EXERCISE AIM » Narrow the data below down to the lines containing "scene".

GIVEN MATERIAL »

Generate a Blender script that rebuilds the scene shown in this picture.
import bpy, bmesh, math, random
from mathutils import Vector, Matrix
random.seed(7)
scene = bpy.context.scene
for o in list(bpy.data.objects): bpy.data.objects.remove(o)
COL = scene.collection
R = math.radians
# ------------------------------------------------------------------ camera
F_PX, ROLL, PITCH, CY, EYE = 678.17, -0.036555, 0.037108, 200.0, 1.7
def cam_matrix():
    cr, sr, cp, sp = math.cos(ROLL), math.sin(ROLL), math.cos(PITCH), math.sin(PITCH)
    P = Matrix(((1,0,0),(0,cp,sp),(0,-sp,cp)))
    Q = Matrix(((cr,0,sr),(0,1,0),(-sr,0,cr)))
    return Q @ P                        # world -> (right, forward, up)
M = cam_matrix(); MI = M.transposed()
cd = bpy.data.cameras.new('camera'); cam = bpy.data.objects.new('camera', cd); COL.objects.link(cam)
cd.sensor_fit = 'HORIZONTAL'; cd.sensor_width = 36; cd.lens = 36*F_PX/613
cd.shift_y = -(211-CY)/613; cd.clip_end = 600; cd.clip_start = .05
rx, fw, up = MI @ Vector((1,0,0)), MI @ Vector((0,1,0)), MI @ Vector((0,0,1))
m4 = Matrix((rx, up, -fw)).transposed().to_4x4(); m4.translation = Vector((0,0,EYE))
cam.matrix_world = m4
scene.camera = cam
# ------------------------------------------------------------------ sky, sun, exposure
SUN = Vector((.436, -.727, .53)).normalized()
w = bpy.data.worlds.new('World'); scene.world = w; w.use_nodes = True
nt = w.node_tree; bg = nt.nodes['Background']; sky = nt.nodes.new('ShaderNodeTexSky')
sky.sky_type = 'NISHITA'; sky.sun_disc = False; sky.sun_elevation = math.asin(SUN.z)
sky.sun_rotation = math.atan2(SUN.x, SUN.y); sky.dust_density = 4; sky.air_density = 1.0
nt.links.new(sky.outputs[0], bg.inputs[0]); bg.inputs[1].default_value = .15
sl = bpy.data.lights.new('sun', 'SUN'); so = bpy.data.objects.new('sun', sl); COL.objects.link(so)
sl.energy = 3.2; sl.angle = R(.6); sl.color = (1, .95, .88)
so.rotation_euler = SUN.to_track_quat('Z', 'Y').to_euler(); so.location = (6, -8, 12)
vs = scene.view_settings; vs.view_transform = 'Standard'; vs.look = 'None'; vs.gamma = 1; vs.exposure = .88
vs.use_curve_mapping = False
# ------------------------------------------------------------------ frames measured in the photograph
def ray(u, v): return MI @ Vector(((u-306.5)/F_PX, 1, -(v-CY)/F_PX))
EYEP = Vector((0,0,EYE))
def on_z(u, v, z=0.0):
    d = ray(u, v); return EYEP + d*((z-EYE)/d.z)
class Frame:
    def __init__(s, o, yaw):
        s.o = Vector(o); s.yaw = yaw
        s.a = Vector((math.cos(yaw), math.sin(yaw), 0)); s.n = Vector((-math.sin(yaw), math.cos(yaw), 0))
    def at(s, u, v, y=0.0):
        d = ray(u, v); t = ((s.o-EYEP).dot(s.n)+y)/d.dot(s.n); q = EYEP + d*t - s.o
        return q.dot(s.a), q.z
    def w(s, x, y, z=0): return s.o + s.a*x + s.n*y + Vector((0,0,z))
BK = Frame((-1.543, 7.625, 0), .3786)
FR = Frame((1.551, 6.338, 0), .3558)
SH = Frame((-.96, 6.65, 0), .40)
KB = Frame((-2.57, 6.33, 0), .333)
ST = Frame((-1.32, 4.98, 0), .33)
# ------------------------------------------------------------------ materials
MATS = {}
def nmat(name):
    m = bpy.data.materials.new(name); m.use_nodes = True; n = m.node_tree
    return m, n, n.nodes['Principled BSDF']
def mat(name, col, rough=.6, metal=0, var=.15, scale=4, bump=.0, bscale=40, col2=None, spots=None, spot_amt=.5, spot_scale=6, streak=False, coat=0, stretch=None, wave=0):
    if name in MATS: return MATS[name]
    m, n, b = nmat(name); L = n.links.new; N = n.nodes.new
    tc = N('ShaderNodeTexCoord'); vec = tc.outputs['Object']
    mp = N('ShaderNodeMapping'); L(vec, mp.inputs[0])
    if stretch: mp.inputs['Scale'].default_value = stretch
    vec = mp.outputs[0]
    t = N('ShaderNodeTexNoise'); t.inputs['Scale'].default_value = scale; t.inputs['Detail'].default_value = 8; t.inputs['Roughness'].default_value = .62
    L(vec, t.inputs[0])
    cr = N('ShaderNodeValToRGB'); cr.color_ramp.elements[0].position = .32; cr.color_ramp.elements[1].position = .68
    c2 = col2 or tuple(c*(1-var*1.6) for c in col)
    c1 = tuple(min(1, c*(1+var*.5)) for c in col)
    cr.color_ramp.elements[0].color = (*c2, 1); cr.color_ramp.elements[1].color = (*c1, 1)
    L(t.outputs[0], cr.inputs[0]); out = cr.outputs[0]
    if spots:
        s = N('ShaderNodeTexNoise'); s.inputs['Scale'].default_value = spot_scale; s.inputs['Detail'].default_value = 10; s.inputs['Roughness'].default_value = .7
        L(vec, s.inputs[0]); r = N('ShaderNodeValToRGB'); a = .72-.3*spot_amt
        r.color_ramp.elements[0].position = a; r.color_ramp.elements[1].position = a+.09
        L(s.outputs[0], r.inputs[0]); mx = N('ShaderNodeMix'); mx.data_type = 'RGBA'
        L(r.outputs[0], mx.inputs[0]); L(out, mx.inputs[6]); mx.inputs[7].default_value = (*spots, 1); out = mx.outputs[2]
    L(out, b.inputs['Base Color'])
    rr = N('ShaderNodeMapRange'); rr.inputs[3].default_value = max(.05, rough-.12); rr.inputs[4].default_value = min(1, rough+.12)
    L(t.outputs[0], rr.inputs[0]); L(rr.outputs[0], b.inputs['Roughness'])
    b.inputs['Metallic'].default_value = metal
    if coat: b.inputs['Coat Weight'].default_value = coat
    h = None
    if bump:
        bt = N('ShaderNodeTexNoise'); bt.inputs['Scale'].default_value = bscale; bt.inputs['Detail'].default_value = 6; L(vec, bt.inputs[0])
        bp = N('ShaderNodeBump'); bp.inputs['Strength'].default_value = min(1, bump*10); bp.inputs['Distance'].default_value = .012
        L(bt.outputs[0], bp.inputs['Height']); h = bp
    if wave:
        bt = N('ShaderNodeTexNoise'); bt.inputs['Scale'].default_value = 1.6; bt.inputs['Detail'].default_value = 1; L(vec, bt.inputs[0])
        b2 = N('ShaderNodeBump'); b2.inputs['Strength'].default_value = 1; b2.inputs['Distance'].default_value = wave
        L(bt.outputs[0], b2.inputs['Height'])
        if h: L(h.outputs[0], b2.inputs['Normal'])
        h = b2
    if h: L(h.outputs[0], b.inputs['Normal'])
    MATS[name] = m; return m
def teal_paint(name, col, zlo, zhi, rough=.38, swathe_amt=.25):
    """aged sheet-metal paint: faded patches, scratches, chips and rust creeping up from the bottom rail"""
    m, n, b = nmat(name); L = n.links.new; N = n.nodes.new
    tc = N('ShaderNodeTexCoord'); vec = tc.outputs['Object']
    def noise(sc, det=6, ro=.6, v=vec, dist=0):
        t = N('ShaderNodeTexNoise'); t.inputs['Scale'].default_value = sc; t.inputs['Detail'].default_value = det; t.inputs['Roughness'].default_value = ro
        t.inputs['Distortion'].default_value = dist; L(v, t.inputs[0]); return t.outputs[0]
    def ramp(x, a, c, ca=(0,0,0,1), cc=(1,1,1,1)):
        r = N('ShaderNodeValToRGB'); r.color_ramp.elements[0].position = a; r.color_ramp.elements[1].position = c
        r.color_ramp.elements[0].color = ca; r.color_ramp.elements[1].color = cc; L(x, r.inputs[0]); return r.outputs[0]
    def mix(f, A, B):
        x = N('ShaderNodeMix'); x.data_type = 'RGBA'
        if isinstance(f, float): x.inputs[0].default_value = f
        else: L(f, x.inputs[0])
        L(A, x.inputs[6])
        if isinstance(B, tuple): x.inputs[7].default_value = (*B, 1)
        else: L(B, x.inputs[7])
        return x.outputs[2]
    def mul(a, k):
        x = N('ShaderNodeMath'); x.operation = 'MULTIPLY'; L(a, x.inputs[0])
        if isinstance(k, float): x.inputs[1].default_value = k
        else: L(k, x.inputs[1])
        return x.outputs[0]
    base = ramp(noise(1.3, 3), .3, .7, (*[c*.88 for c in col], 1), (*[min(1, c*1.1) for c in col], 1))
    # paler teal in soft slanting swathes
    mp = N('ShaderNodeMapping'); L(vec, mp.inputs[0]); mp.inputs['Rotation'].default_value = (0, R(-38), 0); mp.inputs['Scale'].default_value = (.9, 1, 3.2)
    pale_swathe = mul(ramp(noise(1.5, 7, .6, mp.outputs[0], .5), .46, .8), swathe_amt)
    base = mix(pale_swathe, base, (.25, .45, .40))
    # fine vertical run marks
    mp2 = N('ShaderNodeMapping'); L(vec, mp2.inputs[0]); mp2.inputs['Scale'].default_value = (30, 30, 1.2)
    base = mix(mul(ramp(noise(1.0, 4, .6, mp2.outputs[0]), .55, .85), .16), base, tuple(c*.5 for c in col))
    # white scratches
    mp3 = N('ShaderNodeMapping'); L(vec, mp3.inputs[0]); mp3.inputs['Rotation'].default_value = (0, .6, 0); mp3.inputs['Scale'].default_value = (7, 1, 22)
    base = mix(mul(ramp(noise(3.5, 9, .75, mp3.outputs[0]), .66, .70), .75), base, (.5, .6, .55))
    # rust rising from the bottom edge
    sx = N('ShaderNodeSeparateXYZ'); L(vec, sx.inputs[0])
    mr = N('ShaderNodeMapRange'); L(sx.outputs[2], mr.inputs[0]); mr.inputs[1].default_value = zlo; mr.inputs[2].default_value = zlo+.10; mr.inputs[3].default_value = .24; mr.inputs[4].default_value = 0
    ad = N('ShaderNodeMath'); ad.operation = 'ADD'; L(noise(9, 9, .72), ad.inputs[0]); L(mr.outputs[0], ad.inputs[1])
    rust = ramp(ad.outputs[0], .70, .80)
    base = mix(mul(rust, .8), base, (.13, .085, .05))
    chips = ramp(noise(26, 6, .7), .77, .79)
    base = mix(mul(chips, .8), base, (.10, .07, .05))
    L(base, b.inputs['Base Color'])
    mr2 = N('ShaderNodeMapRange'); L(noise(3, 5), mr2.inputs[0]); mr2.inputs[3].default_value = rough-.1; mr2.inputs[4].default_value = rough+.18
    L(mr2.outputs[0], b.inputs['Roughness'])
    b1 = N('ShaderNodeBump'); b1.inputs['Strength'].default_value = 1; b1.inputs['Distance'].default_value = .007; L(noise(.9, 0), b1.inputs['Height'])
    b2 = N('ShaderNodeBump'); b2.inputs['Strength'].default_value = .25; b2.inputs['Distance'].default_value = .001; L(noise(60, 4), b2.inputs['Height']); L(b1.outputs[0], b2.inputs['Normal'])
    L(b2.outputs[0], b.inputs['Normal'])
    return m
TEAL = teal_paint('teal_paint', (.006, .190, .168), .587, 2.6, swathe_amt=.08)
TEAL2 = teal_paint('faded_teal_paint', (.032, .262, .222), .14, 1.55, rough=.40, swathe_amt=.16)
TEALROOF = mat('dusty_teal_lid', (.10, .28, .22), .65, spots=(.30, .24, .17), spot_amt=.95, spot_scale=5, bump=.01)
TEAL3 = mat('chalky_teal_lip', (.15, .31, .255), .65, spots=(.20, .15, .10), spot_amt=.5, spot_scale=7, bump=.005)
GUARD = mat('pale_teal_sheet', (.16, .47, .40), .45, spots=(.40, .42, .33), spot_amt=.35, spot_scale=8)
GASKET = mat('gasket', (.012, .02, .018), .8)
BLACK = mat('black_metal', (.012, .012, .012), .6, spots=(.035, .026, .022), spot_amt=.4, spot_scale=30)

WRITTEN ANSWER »
Generate a Blender script that rebuilds the scene shown in this picture.
scene = bpy.context.scene
COL = scene.collection
scene.camera = cam
w = bpy.data.worlds.new('World'); scene.world = w; w.use_nodes = True
vs = scene.view_settings; vs.view_transform = 'Standard'; vs.look = 'None'; vs.gamma = 1; vs.exposure = .88